The documents appear in the book Comparative Constitutionalism, a compilation of largely-unpublished lectures by the British jurist A. V. Dicey.

It shows that, 125 years prior to the forthcoming Scottish referendum, the leading British constitutional lawyer was, similarly, advocating a referendum, not to break up the Union but specifically to prevent national separation.

Dicey was calling for this in Ireland, but the book’s editor, Dr John Allison, from the University of Cambridge, suggested that his ideas could be realised in Scotland next year if the “no” vote wins out.

“If the popular vote goes against Scottish independence, it may well have the result that Dicey himself was contemplating when he advocated the referendum,” Allison said. “The referendum could end up having been an effective obstacle to national separation if this is the result, maintaining the Union and deferring further initiatives on Scottish independence for the foreseeable future. In short, it will have served the main political purpose Dicey originally hoped it would.”

Dicey (1835-1922), who popularised the phrase “the rule of law” and helped to enshrine parliamentary sovereignty as the constitution’s other main principle, is widely recognised as the founder of modern constitutional law.

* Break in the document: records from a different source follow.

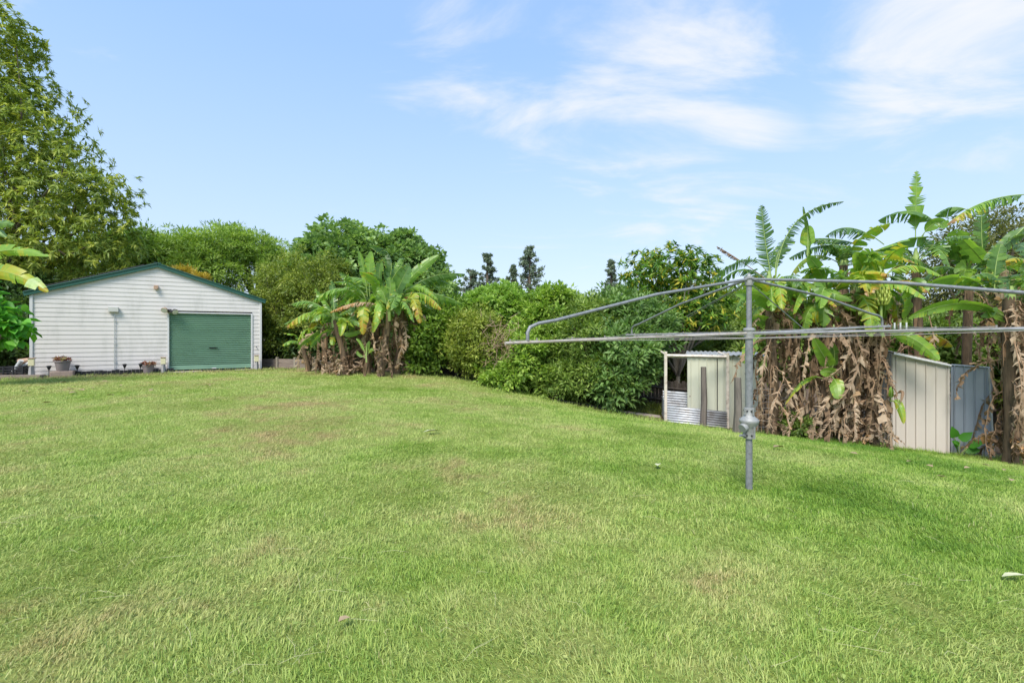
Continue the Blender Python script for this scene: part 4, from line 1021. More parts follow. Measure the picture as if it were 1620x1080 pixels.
L6('k',[(475,900),(425,620),(398,352)],150,roll=5,aL=5,aR=10,tear=.85,v0=.25,v1=.25,gap=.3,petiole=.08)
L6('k',[(500,900),(640,470),(1012,322)],95,roll=55,aL=20,aR=55,tear=.8,v0=.2,v1=.35,gap=.3,petiole=.12)
L6('k',[(465,900),(300,745),(0,930)],120,roll=35,aL=15,aR=30,tear=.7,v0=.3,v1=.35,gap=.2,dd=(0,-.2,-.4),petiole=.3)
L6('k',[(460,920),(240,760),(65,655)],60,mat='banana_dead',roll=50,aL=50,aR=60,tear=.8,v0=.3,v1=.4,jag=25,petiole=.5)
L6('l',[(740,760),(745,560),(705,358)],48,roll=30,aL=15,aR=20,tear=.4,v0=.55,v1=.3)
L6('l',[(735,720),(740,620),(745,500)],110,roll=0,aL=8,aR=15,tear=.1,v0=.72,v1=.72,petiole=.3)
L6('k',[(500,880),(520,700),(600,600)],110,roll=20,aL=15,aR=30,tear=.5,v0=.3,v1=.3,dd=(0,.2,.3))
L6('p',[(1310,640),(1060,510),(870,585)],105,roll=50,aL=20,aR=50,tear=.7,v0=.2,v1=.25,gap=.25)
L6('p',[(1200,700),(880,640),(600,745)],100,roll=50,aL=20,aR=55,tear=.7,v0=.3,v1=.3,gap=.25)
L6('p',[(1140,650),(950,600),(750,600)],90,roll=55,aL=25,aR=55,tear=.7,v0=.2,v1=.3,gap=.25,dd=(0,.3,.5))
L6('n',[(1150,900),(1140,800),(1090,700)],140,roll=5,aL=8,aR=15,tear=.03,v0=.68,v1=.7,dd=(0,-.3,-.4))
L6('m',[(880,960),(820,820),(740,730)],120,roll=10,aL=10,aR=20,tear=.15,v0=.55,v1=.5,dd=(0,-.2,-.3))
L6('m',[(900,970),(790,830),(660,950)],100,roll=40,aL=20,aR=40,tear=.3,v0=.6,v1=.8)
L6('m',[(760,1000),(880,990),(1080,1060)],110,roll=40,aL=15,aR=30,tear=.15,v0=.55,v1=.5,dd=(0,-.3,-.6))
L6('l',[(680,1080),(640,1000),(540,1060)],110,roll=25,aL=15,aR=25,tear=.1,v0=.55,v1=.5,dd=(0,-.3,-.6))
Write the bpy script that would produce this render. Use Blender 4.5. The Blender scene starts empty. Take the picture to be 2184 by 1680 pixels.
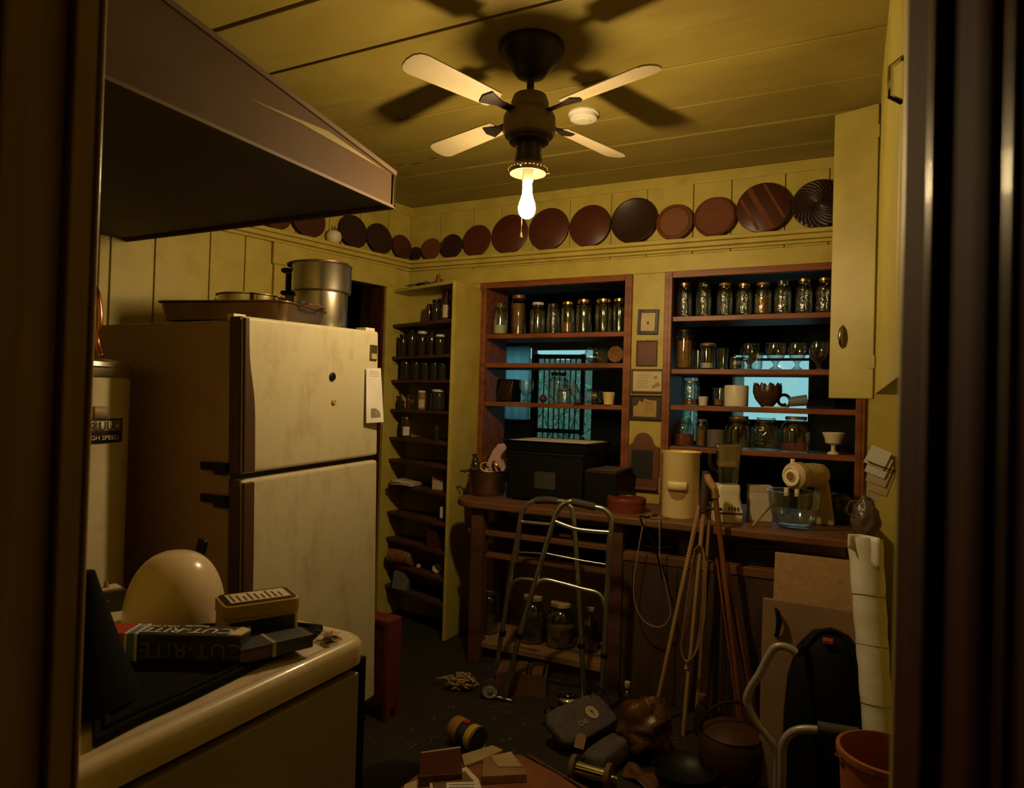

But he was also the referendum’s first English advocate – not because he was against the Union, but out of a respect for popular sovereignty and the will of the people. Dicey advocated the referendum to counteract the domination and machinations of the leading political parties in Parliament. His hope was that a popular vote in a referendum would, in practice, go against Home Rule, and therefore preserve the Union in which he believed.

He advocated the referendum after the Government of Ireland Bill 1886 (the First Home Rule Bill) had been defeated in Parliament by a narrow margin. His fear was that Parliament would later successfully pass a bill that repealed the 1800 Act of Union and establish Irish independence. Believing that the people of the United Kingdom desired Union, and that the parliamentary initiatives on Home Rule reflected the manoeuvrings of the leading political parties, Dicey saw the referendum as a desirable obstacle to independence.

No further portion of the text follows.